- INPUT:
====
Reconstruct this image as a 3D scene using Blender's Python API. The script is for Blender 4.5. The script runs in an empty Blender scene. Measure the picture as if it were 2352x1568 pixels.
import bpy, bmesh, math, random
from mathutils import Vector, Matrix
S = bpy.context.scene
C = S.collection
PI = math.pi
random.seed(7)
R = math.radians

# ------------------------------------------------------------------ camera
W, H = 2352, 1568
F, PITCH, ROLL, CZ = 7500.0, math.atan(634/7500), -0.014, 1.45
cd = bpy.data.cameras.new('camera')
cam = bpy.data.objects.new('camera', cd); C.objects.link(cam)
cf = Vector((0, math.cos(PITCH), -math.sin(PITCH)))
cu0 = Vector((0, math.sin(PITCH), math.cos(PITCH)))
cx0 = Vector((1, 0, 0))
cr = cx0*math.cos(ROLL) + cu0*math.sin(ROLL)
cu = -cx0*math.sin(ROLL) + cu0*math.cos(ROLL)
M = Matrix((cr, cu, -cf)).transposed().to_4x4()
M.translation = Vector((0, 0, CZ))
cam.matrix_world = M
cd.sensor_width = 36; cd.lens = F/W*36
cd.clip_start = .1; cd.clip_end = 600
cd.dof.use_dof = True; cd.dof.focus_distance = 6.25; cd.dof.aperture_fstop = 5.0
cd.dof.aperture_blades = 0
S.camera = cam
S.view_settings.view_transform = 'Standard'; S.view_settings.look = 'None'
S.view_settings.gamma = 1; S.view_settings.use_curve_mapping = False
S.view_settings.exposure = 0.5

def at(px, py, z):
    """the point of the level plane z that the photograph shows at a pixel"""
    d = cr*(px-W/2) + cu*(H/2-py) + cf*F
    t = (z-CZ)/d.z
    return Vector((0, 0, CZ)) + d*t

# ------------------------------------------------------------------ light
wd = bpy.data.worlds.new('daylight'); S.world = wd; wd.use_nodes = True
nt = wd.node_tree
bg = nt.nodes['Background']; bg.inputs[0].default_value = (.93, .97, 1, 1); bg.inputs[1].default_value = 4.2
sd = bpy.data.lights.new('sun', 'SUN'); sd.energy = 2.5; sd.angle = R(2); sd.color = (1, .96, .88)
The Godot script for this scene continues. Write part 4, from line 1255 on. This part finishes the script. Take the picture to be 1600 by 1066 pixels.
====
- EXERCISE DIRECTIONS:
Recite the full listing above exactly.

- ANSWER:
Reconstruct this image as a 3D scene using Blender's Python API. The script is for Blender 4.5. The script runs in an empty Blender scene. Measure the picture as if it were 2352x1568 pixels.
import bpy, bmesh, math, random
from mathutils import Vector, Matrix
S = bpy.context.scene
C = S.collection
PI = math.pi
random.seed(7)
R = math.radians

# ------------------------------------------------------------------ camera
W, H = 2352, 1568
F, PITCH, ROLL, CZ = 7500.0, math.atan(634/7500), -0.014, 1.45
cd = bpy.data.cameras.new('camera')
cam = bpy.data.objects.new('camera', cd); C.objects.link(cam)
cf = Vector((0, math.cos(PITCH), -math.sin(PITCH)))
cu0 = Vector((0, math.sin(PITCH), math.cos(PITCH)))
cx0 = Vector((1, 0, 0))
cr = cx0*math.cos(ROLL) + cu0*math.sin(ROLL)
cu = -cx0*math.sin(ROLL) + cu0*math.cos(ROLL)
M = Matrix((cr, cu, -cf)).transposed().to_4x4()
M.translation = Vector((0, 0, CZ))
cam.matrix_world = M
cd.sensor_width = 36; cd.lens = F/W*36
cd.clip_start = .1; cd.clip_end = 600
cd.dof.use_dof = True; cd.dof.focus_distance = 6.25; cd.dof.aperture_fstop = 5.0
cd.dof.aperture_blades = 0
S.camera = cam
S.view_settings.view_transform = 'Standard'; S.view_settings.look = 'None'
S.view_settings.gamma = 1; S.view_settings.use_curve_mapping = False
S.view_settings.exposure = 0.5

def at(px, py, z):
    """the point of the level plane z that the photograph shows at a pixel"""
    d = cr*(px-W/2) + cu*(H/2-py) + cf*F
    t = (z-CZ)/d.z
    return Vector((0, 0, CZ)) + d*t

# ------------------------------------------------------------------ light
wd = bpy.data.worlds.new('daylight'); S.world = wd; wd.use_nodes = True
nt = wd.node_tree
bg = nt.nodes['Background']; bg.inputs[0].default_value = (.93, .97, 1, 1); bg.inputs[1].default_value = 4.2
sd = bpy.data.lights.new('sun', 'SUN'); sd.energy = 2.5; sd.angle = R(2); sd.color = (1, .96, .88)
The Godot script for this scene continues. Write part 4, from line 1255 on. This part finishes the script. Take the picture to be 1600 by 1066 pixels.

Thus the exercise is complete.